A l'inverse, Hollande a peu promis durant la campagne, et il n’y a pas eu d’hollandisme triomphant. La victoire du candidat socialiste a également été plus courte que prévu et plus étriquée que celle de son prédécesseur en 2007. Dans ce contexte, les risques de décevoir sont moins importants, mais cette absence d’horizon créée de l’inquiétude et altère la confiance des Français. «Hollande n’a pas encore fait de faute majeur, reconnaît Miquet-Marty. Mais il y a un doute persistant sur sa capacité à agir, sur la dimension du leadership, une question qui était déjà présente en filigrane durant la campagne».

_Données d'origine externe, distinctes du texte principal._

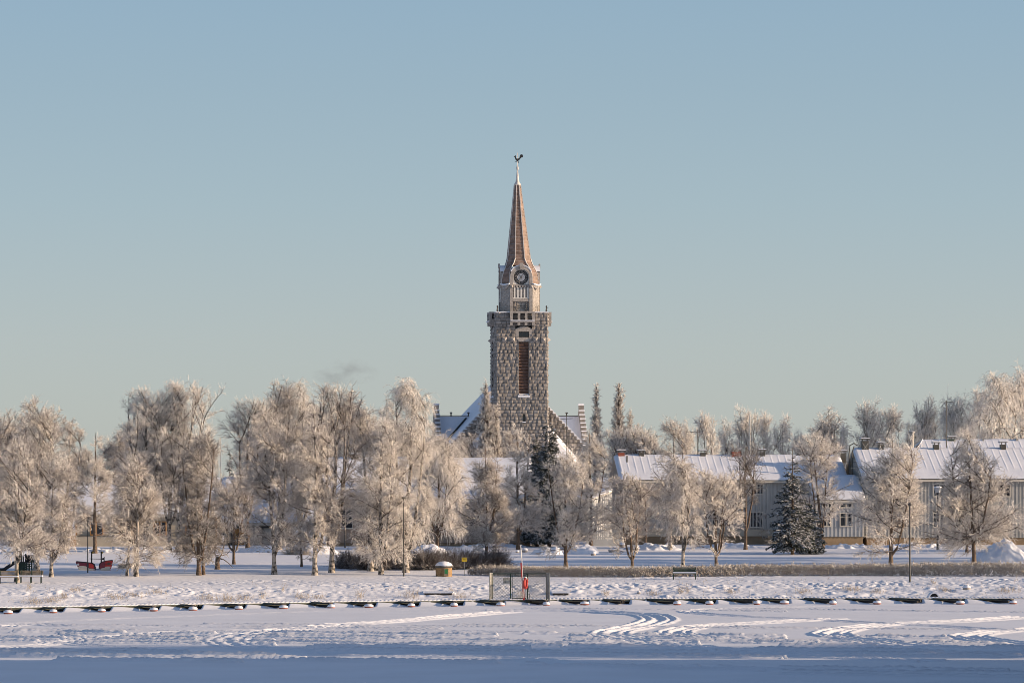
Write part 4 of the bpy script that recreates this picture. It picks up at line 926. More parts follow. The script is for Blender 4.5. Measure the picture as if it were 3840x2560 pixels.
def tree(kind, name, label, bx, br, top, half, cbrow, D=None, lead=0, dens=1.0, topx=None, bark='birch', frost='frost', seed=None, group=None, share=None, tw=1.45, r0=None, fork=None, trunks=()):
    if D is None: D = ground_D(bx, br)
    s = sc(D); X = (bx - 1920) * s; zg = float(gz(X, D)) - .08
    H = (EYE + (YH - top) * s - zg) * (.955 if kind in ('cone', 'linden', 'birch') else .98); cb = max(.04, (EYE + (YH - cbrow - (26 if D < 300 else 10)) * s - zg) / H); Rw = half * s * (.95 if kind == 'poplar' else 1.2 if kind == 'cone' else 1.32 if kind in ('cone', 'birch') else 1.05); tx = ((topx if topx is not None else bx) - bx) * s
    r = empty(name, (X, D, zg), 0, label, 'tree', group)
    if share:
        key = (kind, share, bark, frost)
        if key not in CACHE:
            tg, cg, lg = tree_geo(kind, 12, 3.0, .22, lead, dens, 900 + share, 0, 1.75)
            a = mesh_np('trunk', tg, M[bark], r, smooth=True); b = mesh_np('crown', cg, M[frost], r); c = mesh_np('branches', lg, M['limb'], r); CACHE[key] = (a.data, b.data, c.data)
        else:
            for nm, me in zip(('trunk', 'crown', 'branches'), CACHE[key]): o = bpy.data.objects.new(nm, me); col.objects.link(o); o.parent = r
        r.scale = (Rw / 2.4, Rw / 2.4, H / 12); r.rotation_euler = (0, 0, (seed or 0) * 1.7)
        r.location.x += tx * .5
        return r
    sd_ = seed if seed is not None else int(bx * 7 + top)
    tg, cg, lg = tree_geo(kind, H, Rw, cb, lead, dens, sd_, tx, tw, r0, fork)
    mesh_np('trunk', tg, M[bark], r, smooth=True); mesh_np('branches', lg, M['limb'], r)
    for k, (dx, dy, frac) in enumerate(trunks):          # extra stems rising beside the main one
        rng = np.random.default_rng(sd_ + k); t = np.linspace(0, 1, 10)
        q = np.stack([dx * s + (tx - dx * s) * t * .6, dy + 0 * t, H * frac * t], 1)[None]; mesh_np('trunk', [tubes(q, ((.03 + .009 * H) * (1 - t) ** .7 + .02)[None], 8)], M[bark], r, smooth=True)
    mesh_np('crown', cg, M[frost], r)
    return r
def spruce(name, label, bx, br, top, half, D=None, seed=1, blunt=.80, dens=1.0, low=.05):
    if D is None: D = ground_D(bx, br)
    s = sc(D); X = (bx - 1920) * s; zg = float(gz(X, D)) - .08; r = empty(name, (X, D, zg), 0, label, 'tree')
    H = EYE + (YH - top) * s - zg; Rw = half * s; rng = np.random.default_rng(seed)
    K0 = 8; t = np.linspace(0, 1, K0); q = np.stack([0 * t, 0 * t, H * t], 1)[None]
    mesh_np('trunk', [tubes(q, ((.05 + .012 * H) * (1 - t) + .015)[None], 8)], M['bark'], r, smooth=True)
    N1 = int(26 * H * dens); zt_ = H * (low + (1 - low) * (1 - np.sqrt(rng.random(N1)))); zt_ = np.sort(zt_); c = zt_ / H
    az = rng.uniform(0, 2 * np.pi, N1); lump = 1 + .22 * np.sin(az * 2 + zt_ * 1.3 + seed) + .25 * (rng.random(N1) - .5)
    L1 = Rw * ((1 - c) ** blunt * 1.05 + .03) * lump * np.clip(.72 + c * 2.5, 0, 1)
    up = .15 + .75 * c ** 2; d = np.stack([np.cos(az), np.sin(az), up], 1); p = np.stack([0 * az, 0 * az, zt_], 1)
    B1 = sweep(p, d, L1, 6, .14, .03, rng); r1 = np.clip(L1 * .012, .008, .04)[:, None] * np.linspace(1, .4, 6)[None]
    N2 = int(N1 * 15); i2 = rng.choice(N1, N2, p=(L1 + .1) / (L1 + .1).sum()); t2 = rng.uniform(.12, 1, N2); p, tan = at(B1, i2, t2)
    L2 = (L1[i2] * .26 * (1.2 - t2) + .14) * rng.uniform(.7, 1.2, N2); d2 = side(tan, R_(50) * rng.uniform(.5, 1.2, N2), rng, .85); B2 = sweep(p, d2, L2, 4, .12, .05, rng)
    rr = (rng.uniform(.030, .052, N2))[:, None] * np.array([.5, 1, .9, .3])[None]
    N3 = N2 * 3; i3 = rng.integers(0, N2, N3); p, tan = at(B2, i3, rng.uniform(.1, 1, N3)); B3 = sweep(p, side(tan, R_(45) * rng.uniform(.6, 1.3, N3), rng, .6), rng.uniform(.08, .22, N3), 3, .1, .02, rng)
    r3 = rng.uniform(.018, .036, N3)[:, None] * np.array([.7, 1, .25])[None]
    mesh_np('crown', [tubes(B1, r1, 3), tubes(B2, rr, 4), tubes(B3, r3, 3)], M['spruce'], r)
    return r
FR = 'front row park trees'; BK = 'tall trees beyond the houses'
# front rank, left to right
tree('birch', 'birch_tree', 'frosted birch with a sunlit white trunk behind the two benches at the far left', 63, 2182, 1650, 108, 2070, seed=11, dens=1.15, lead=1, topx=45)
tree('birch', 'birch_tree', 'greyish frosted birch between the playground and the red play boat', 192, 2163, 1712, 95, 2070, seed=12, dens=1.1, lead=1, topx=200)
tree('birch', 'birch_tree', 'pyramid shaped birch with three slim stems right of the red play boat', 512, 2160, 1697, 108, 2100, seed=13, dens=1.15, topx=505, trunks=((-38, .3, .6), (-12, 1.2, .7)))
tree('cone', 'linden_tree', 'broad dark twigged tree with a double stem left of the broken stump', 746, 2156, 1632, 98, 2070, seed=14, dens=1.5, lead=2, bark='bark', frost='frost3', topx=735, trunks=((16, .5, .7),))
tree('vase', 'willow_tree', 'low wide frosted tree spreading from a short trunk right of the broken stump', 877, 2115, 1800, 100, 2050, seed=15, dens=1.3, lead=2, bark='bark')
tree('birch', 'birch_tree', 'birch with a leaning pale trunk right of the low spreading tree', 1029, 2152, 1568, 92, 2040, seed=16, dens=1.15, topx=985, lead=1)
tree('cone', 'young_tree', 'small thin stemmed young tree between two birches left of the shrubs', 1131, 2124, 1905, 62, 2075, seed=17, dens=1.0, bark='bark')
tree('birch', 'birch_tree', 'birch with a bright curving trunk left of the dark stemmed birch', 1181, 2156, 1525, 88, 2040, seed=18, dens=1.15, lead=1, topx=1172)
tree('vase', 'birch_tree', 'open birch with a dark trunk and steep bare limbs before the tan house window', 1244, 2147, 1470, 105, 1980, seed=19, dens=.8, lead=3, topx=1265, frost='frost')
tree('birch', 'birch_tree', 'slim birch standing in the left end of the shrubs', 1391, 2141, 1478, 86, 2040, seed=20, dens=1.0, lead=1, topx=1350)
tree('birch', 'birch_tree', 'bright trunked birch with low sunlit boughs in front of the shrubs', 1429, 2155, 1578, 96, 2070, seed=21, dens=1.25, lead=1, frost='frost2')
tree('weep', 'weeping_birch', 'tallest weeping birch with hanging pale twigs behind the thin lamp post', 1523, 2146, 1418, 96, 2040, seed=22, dens=1.1, lead=2, topx=1548, frost='frost2')
tree('weep', 'weeping_willow', 'broad domed weeping willow leaning over the shrubs left of the church', 1640, 2072, 1642, 112, 2040, seed=23, dens=1.5, lead=4, topx=1648, bark='bark', frost='frost2', fork=.12)
tree('cone', 'linden_tree', 'cone shaped linden growing out of the hedge end by the yellow sign', 1825, 2126, 1645, 96, 2040, seed=24, dens=1.25, lead=1, bark='bark', fork=.25, topx=1822)
tree('cone', 'linden_tree', 'frosted linden with a low forked trunk behind the hedge, right of the chain link gate', 2122, 2130, 1690, 98, 2060, seed=25, dens=1.2, lead=2, bark='bark', frost='frost2', fork=.14, topx=2108)
tree('round' if False else 'linden', 'apple_tree', 'small tree on a v shaped double trunk behind the hedge', 2372, 2132, 1800, 92, 2050, seed=26, dens=1.1, lead=2, bark='bark', fork=.10, topx=2340)
tree('weep', 'weeping_birch', 'slender golden weeping birch directly behind the green bench', 2561, 2140, 1725, 76, 2020, seed=27, dens=1.1, lead=1, topx=2552)
tree('linden', 'linden_tree', 'round frosted linden on a brown trunk, first right of the green bench', 2686, 2130, 1785, 96, 2050, seed=28, dens=1.3, lead=3, bark='bark', frost='frost2', topx=2675)
tree('cone', 'linden_tree', 'large white frosted linden left of the slender bank lamp post', 3341, 2122, 1622, 125, 2060, seed=29, dens=1.5, lead=1, bark='bark', frost='frost2', topx=3345)
tree('cone', 'linden_tree', 'largest white frosted linden beside the big heap of cleared snow', 3653, 2115, 1622, 140, 2070, seed=30, dens=1.5, lead=2, bark='bark', frost='frost2', topx=3625, fork=.16)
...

Alors que la rentrée s’annonce chargée et que seule la création des emplois d’avenir est immédiatement à l'ordre du jour, le pouvoir donne pour l'instant un sentiment d’impuissance face aux plan sociaux. Et ce n'est pas le budget de rigueur (environ 30 milliards d’euros d'économies prévue) qui va faire naître une éclaircie. D’autant que sur le très sensible terrain des prix des carburants, sur lequel le gouvernement joue sous contrainte, près de deux tiers des Français jugent que les prix ont atteint un niveau «intolérable». Miquet-Marty rappelle à ce propos qu’en 2000, c’est justement sur ce dossier que Jospin avait perdu 20 points de popularité. Et un pouvoir ne gouverne pas pareil quand il est pris dans les turbulences de l’opinion. Surtout en période de crise.